The Dakota Tipi First Nation in Manitoba is filjng a legal challenge to Indian and Northern Affairs Minister Robert Nault’s decision to place an Indian Agent to run the First Nation’s affairs.

On April 5, solicitor Norman Boudreau filed Chief Dennis Pashe’s action in Federal Court to have Nault’s action quashed and set aside as being beyond his jurisdiction, failing to observe principles of natural justice and procedural fairness, basing his decision on erroneous finding, and acted in a perverse and capricious manner without regard to the facts.

Chief Pashe alleges that Nault is violating the aboriginal right of the Dakota Tipi First Nation to select its leadership according to its own custom – and that right is recognized and affirmed in Canada’s constitution. “It’s the people of Dakota Tipi who have an established historic right to determine their leadership who give me my power as Chief, not the Indian Act,” Pashe said in announcing the court action. “The Minister has no power to deny the people that right.” Pashe warned Nault’s action, if left unchallenged, threatens all of the more than three hundred First Nation communities across Canada who do not fall under the provisions of the Indian Act. “If Nault can move in wherever he wants without consultation or due process, each First Nation’s right to self-government can get its death warrant any day.” Nault’s Governance Act, expected to be tabled in Parliament next month, will bring an end to the right of First Nations to’choose their leadership in their customary manner, Pashe predicts.

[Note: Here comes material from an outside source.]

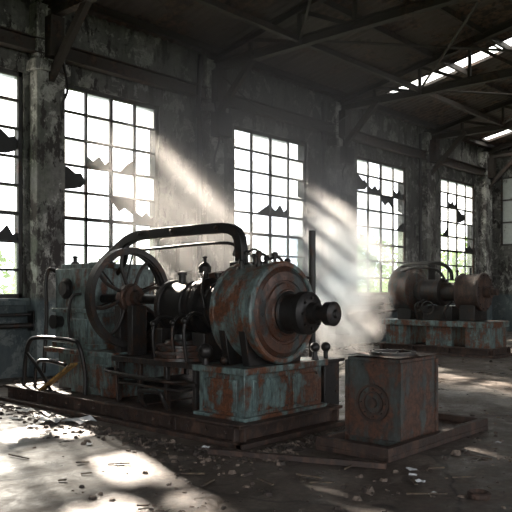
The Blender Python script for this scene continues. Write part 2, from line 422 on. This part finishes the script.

Dakota Tipi is one of the tiniest reserves in Canada – just thirty acres. The first Dakota Tipi reserve was purchased in the 1890s by the ancestors of the current inhabitants from their own earnings as farm workers in the Portage la Prairie area. Then in the 1950s, to move the Dakota people out of the town of Portage, their urban lands were taken over by the government and they were moved to their current 30-acre location on the outskirts of town.